O planejador também sugere que, no caso de sociedade, as competências sejam complementares. "Não adianta a empresa ter três sócios que gostam de fazer as mesmas coisas. Um tem de ser bom no comercial e outro na administração, por exemplo. Isso vale para qualquer negócio", diz.

Por isso que a transição deve ser bem planejada, com projeções sobre o retorno e também avaliação de riscos, ou seja, com tudo que pode acontecer do momento atual até a realização do objetivo.

A etapa de planejamento, segundo Paludetto, é a mais importante e requer tempo para fazer um estudo da viabilidade do negócio.

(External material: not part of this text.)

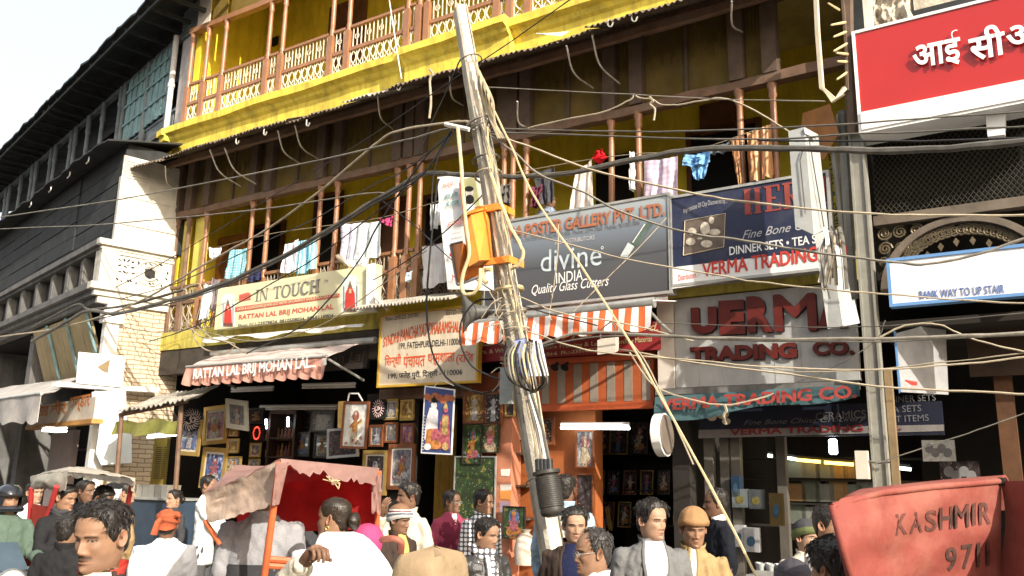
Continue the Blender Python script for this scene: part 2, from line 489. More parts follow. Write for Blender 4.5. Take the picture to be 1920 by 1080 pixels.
# panes between beam and upper slab on the second floor
M_pane2 = mat('brown_glass', (0.20, 0.14, 0.04), 0.25, 0.3, 2.0, spec=0.6)
M_pale = mat('pale_board', (0.62, 0.56, 0.50), 0.7, 0.15, 3.0)
for i in range(len(S2) - 1):
 s0, s1 = S2[i] + 0.05, S2[i + 1] - 0.05
 b = MB(); b.box(s0, s1, -0.03, -0.012, 10.2, 11.7)
 b.build('glazing_panel', M_pale if i == 0 else M_pane2, YB)
# railings
def railing(s0, s1, zb, zm, zt, wood, iron, seed=0):
 L = s1 - s0
 if L < 0.06: return
 MB().box(s0, s1, -0.03, 0.03, zt - 0.045, zt).build('hand_rail', wood, YB); MB().box(s0, s1, -0.03, 0.03, zm - 0.06, zm).build('mid_rail', wood, YB)
 m_ = MB()
 n = max(1, round(L / 0.085))
 for k in range(n):
  s = s0 + L * (k + 0.5) / n
  m_.box(s - 0.007, s + 0.007, -0.008, 0.006, zm, zt - 0.045)
  if k % 3 == 1:
   c = FW(s, 0, (zm + zt - 0.04) / 2)
   m_.tube([c + EU * (0.04 * math.cos(a)) + Vector((0, 0, 0.05 * math.sin(a))) + EN * 0.008 for a in [2 * math.pi * q / 10 for q in range(11)]], 0.007, 4)
 m_.build('iron_bars', iron, YB)
 m_ = MB()
 n = max(1, round(L / 0.15)); h = zm - 0.06 - zb
 for k in range(n):
  c = s0 + L * (k + 0.5) / n; w = L / n / 2
  for sg in (-1, 1):
   p = [FW(c + sg * w * 0.92 * math.sin(t * math.pi * 2.0) * (1 - 0.25 * t), 0.004 * sg, zb + 0.01 + h * 0.96 * t) for t in [q / 14 for q in range(15)]]
   m_.tube(p, 0.011, 4)
  m_.box(c - w - 0.006, c - w + 0.006, -0.008, 0.008, zb, zb + h)
  pc = FW(c, 0.01, zb + h * 0.25)
  m_.tube([pc + EU * (0.035 * math.cos(a)) + Vector((0, 0, 0.035 * math.sin(a))) for a in [2 * math.pi * q / 8 for q in range(9)]], 0.009, 4)
 m_.box(s0, s1, -0.012, 0.012, zb + 0.0, zb + 0.02)
 m_.build('iron_lattice', iron, YB)
for i in range(len(S2) - 1):
 railing(S2[i] + 0.064, S2[i + 1] - 0.064, 8.14, 8.66, 9.06, M_brn, M_iron, i)
for i in range(len(S1) - 1):
 if S1[i] > 0.5 or S1[i] < -7.0 and i > 2: continue
 railing(S1[i] + 0.064, S1[i + 1] - 0.064, 4.25, 4.80, 5.08, M_beam if i < 2 else M_brn, M_iron2, i + 40)
railing(S1[9] + 0.064, S1[10] - 0.064, 4.25, 4.80, 5.08, M_brn, M_iron2, 77)
# lit yellow boards in the two end bays
for i in (0, 1):
 b = MB(); b.box(S1[i] + 0.07, S1[i + 1] - 0.07, -0.12, -0.09, 4.86, 6.34)
 b.build('bay_panel', M_yel3 if False else mat('yellow_bay_board', (0.66, 0.55, 0.12), 0.8, 0.15, 3, dirt=0.3, dcol=(0.3, 0.24, 0.08)), YB)
# doors in the balcony walls
def wallrect(x0, y0, x1, y1, d=-1.6):
 a = SZ(x0, y1, d); c = SZ(x1, y0, d)
 return a[0], c[0], a[1], c[1]
def door(x0, y0, x1, zb, d, m, frame=None, name='door'):
 s0, z1 = SZ(x0, y0, d); s1 = SZ(x1, y0, d)[0]
 m_ = MB(); m_.box(s0, s1, d, d + 0.05, zb, z1)
 o = m_.build(name, m, YB)
 if frame:
  m_ = MB(); m_.box(s0 - 0.07, s0 - 0.002, d, d + 0.08, zb, z1 + 0.07); m_.box(s1 + 0.002, s1 + 0.07, d, d + 0.08, zb, z1 + 0.07); m_.box(s0, s1, d, d + 0.08, z1 + 0.002, z1 + 0.07)
  m_.build('door_frame', frame, o)
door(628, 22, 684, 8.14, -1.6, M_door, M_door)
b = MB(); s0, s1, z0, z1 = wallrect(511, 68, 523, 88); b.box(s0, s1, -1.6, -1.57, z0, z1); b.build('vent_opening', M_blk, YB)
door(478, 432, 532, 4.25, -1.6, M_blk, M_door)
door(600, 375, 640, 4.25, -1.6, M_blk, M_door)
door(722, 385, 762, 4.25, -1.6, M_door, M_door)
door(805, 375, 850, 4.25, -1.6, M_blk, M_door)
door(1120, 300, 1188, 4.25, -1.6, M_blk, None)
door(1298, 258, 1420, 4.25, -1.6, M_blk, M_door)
b = MB(); s0, s1, z0, z1 = wallrect(1314, 185, 1378, 256, -1.55); b.box(s0, s1, -1.6, -1.52, z0, z1); b.build('door_transom', M_door, YB)
# loose diamond-panelled board leaning in the left bay
s0, s1, z0, z1 = wallrect(396, 436, 460, 590, -0.9)
b = MB(); b.box(s0, s1, -0.95, -0.9, 4.26, z1)
bd = b.build('panel_board', M_door2, None, label='orange brown diamond panelled door leaf standing open on the left balcony', cat='door leaf')
cx, cz = (s0 + s1) / 2, z1 - 0.62
b = MB(); b.prism([FW(cx - 0.27, -0.898, cz), FW(cx, -0.898, cz - 0.5), FW(cx + 0.27, -0.898, cz), FW(cx, -0.898, cz + 0.5)], EN * 0.02)
b.build('diamond_inlay', M_door, bd)
# ------------------------------------------------------------------ corrugated eave with its stay rods
def corr(s0, s1, d0, z0, d1, z1, wl=0.078, amp=0.016, nd=5, th=0.006, seed=0, rag=0.03):
 n = int((s1 - s0) / wl * 8)
 def fn(u, v):
  s = s0 + (s1 - s0) * u
  e = rag * fbm((s * 1.2, seed, 0), 1.0) + rag * 0.5 * fbm((s * 6, seed, 3), 1.0)
  return FW(s, d0 + (d1 + e - d0) * v, z0 + (z1 - z0) * v + amp * math.sin(2 * math.pi * s / wl) + 0.02 * fbm((s * 0.7, v * 2, seed), 1.0))
 return MB().grid(fn, n, nd, thick=(0, 0, th))
ev = [(-7.62, -6.6, 0.93, 7.06), (-6.6, -4.9, 0.92, 7.10), (-4.9, -3.6, 0.93, 7.12), (-3.6, -2.3, 0.88, 7.09), (-2.3, -1.6, 0.97, 7.10), (-1.6, 0.1, 0.90, 7.15), (0.1, 1.6, 0.86, 7.16), (1.6, 3.2, 0.90, 7.18), (3.2, 4.7, 0.9, 7.18)]
for i, (s0, s1, d1, z1) in enumerate(ev):
 corr(s0 - 0.04, s1 + 0.04, 0.05, 7.585 + 0.012 * (i % 2), d1, z1 + 0.012 * (i % 2), seed=i * 3, rag=0.05).build('roof_sheet', M_rust if i not in (4,) else M_zinc, YB, smooth=True)
# pale torn sheet lying on the eave
b = MB(); b.prism([G(1005, 63, 0.86), G(1052, 68, 0.86), G(1066, 60, 0.75), G(1020, 66, 0.72)], (0, 0, 0.012)); b.build('torn_sheet', M_white, YB)
rods = [((310, 312), (330, 352)), ((393, 280), (452, 350)), ((421, 277), (480, 345)), ((521, 245), (562, 306)), ((553, 235), (596, 298)), ((708, 180), (737, 242)), ((843, 142), (868, 198)), ((1062, 85), (1112, 165)), ((1110, 65), (1162, 157)), ((1372, 2), (1392, 60)), ((970, 190), (990, 240))]
for (a, c) in rods:
 p, q = G(a[0], a[1], 0.8), G(c[0], c[1], 0.1)
 m1 = p.lerp(q, 0.4) + EU * -0.05 + Vector((0, 0, -0.12))
 MB().tube(curve([p, m1, q], 6), 0.012, 5).build('stay_rod', M_rod, YB, smooth=True)
for (x, y) in [(443, 262), (495, 245), (745, 160), (1140, 40), (1185, 30), (575, 228)]:
 p = G(x, y, 0.88)
 MB().tube(curve([p + Vector((0, 0, 0.03)), p + Vector((0, 0, -0.05)), p + EU * 0.04 + Vector((0, 0, -0.08)), p + EU * 0.07 + Vector((0, 0, -0.03))], 4), 0.01, 5).build('eave_hook', M_rod, YB)
# ------------------------------------------------------------------ ground floor of the yellow building
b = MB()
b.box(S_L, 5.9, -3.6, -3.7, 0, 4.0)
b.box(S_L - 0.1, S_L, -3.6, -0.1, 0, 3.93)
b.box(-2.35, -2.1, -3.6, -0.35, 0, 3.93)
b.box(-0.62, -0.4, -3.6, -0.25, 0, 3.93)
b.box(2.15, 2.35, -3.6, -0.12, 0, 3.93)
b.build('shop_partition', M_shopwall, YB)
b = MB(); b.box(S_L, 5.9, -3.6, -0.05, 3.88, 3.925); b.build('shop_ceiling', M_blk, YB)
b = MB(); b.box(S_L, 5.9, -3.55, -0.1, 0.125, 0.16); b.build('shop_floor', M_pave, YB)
# dark lintel above the left shop
b = MB(); b.box(-7.3, -2.2, -0.1, 0.06, 3.5, 3.92); b.build('lintel', mat('soot_lintel', (0.06, 0.05, 0.04), 0.9, 0.4, 3), YB)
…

"Às vezes, a conclusão é que o melhor é não arriscar todo o dinheiro na empresa e sim protegê-lo em aplicações financeiras. A pessoa pode se dar um tempo para estudar todos os aspectos do negócio que pretende abrir. Já vi gente que alugou espaço para abrir um restaurante e precisou pagar o aluguel por seis meses, sem operar, até obter a licença de funcionamento", diz.

O consultor do Sebrae-SP recomenda fazer cursos de capacitação - inclusive à distância - e, principalmente, não aceitar uma oferta para compra de um ponto comercial que aparentemente possa ser tentadora. "Esse tipo de decisão às vezes é tomada com muita pressa e impulso e se torna uma armadilha para as finanças do empreendedor", afirma.

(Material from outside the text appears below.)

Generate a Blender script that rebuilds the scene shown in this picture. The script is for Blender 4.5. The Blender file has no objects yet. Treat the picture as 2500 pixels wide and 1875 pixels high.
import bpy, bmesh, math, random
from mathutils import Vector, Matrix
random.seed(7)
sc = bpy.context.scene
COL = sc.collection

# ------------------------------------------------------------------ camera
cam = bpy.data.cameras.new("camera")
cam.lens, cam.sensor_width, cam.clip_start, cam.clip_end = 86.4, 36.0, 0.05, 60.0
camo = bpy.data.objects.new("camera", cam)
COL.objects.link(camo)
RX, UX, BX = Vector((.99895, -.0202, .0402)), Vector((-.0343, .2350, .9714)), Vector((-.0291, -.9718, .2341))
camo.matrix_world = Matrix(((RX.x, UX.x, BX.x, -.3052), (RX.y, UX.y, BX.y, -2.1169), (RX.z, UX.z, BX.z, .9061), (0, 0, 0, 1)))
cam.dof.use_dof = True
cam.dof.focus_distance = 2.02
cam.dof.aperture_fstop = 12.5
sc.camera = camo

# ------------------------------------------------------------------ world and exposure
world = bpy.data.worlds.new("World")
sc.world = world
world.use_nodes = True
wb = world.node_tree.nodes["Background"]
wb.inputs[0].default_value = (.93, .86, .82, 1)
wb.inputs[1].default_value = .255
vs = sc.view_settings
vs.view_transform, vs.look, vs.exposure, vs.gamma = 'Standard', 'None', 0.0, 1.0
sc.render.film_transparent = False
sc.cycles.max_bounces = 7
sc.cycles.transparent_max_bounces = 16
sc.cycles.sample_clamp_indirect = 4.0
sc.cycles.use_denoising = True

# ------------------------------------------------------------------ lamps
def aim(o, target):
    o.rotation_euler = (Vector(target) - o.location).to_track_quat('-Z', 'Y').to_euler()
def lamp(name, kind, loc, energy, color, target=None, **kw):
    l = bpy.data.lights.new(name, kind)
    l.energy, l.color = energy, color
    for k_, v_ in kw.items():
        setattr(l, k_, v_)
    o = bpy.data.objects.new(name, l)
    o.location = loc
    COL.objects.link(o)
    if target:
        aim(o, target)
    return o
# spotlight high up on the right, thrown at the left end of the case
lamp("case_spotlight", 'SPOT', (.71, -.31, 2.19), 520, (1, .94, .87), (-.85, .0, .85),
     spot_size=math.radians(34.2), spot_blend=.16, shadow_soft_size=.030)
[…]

O mais importante é que, nesse plano, o empreendedor possa se autofinanciar e não precisar de recursos de bancos, que além de difíceis de conseguir, também têm um custo muito alto - especialmente nas linhas de crédito que não precisam ser aprovadas pelo gerente como o cheque especial e o cartão de crédito.

Na fase de planejamento, Paludetto também orienta o empreendedor a traçar cenários conservadores para as vendas e o próprio andamento do negócio.

"Não seja ingênuo ao fazer projeções otimistas demais. Geralmente o empreendedor acha que em seis meses já terá lucro porque se baseia em um caso bem sucedido e que apareceu na TV. Isso motiva, mas não dá para se basear apenas nessas histórias. Ao planejar, não se deslumbre", conclui.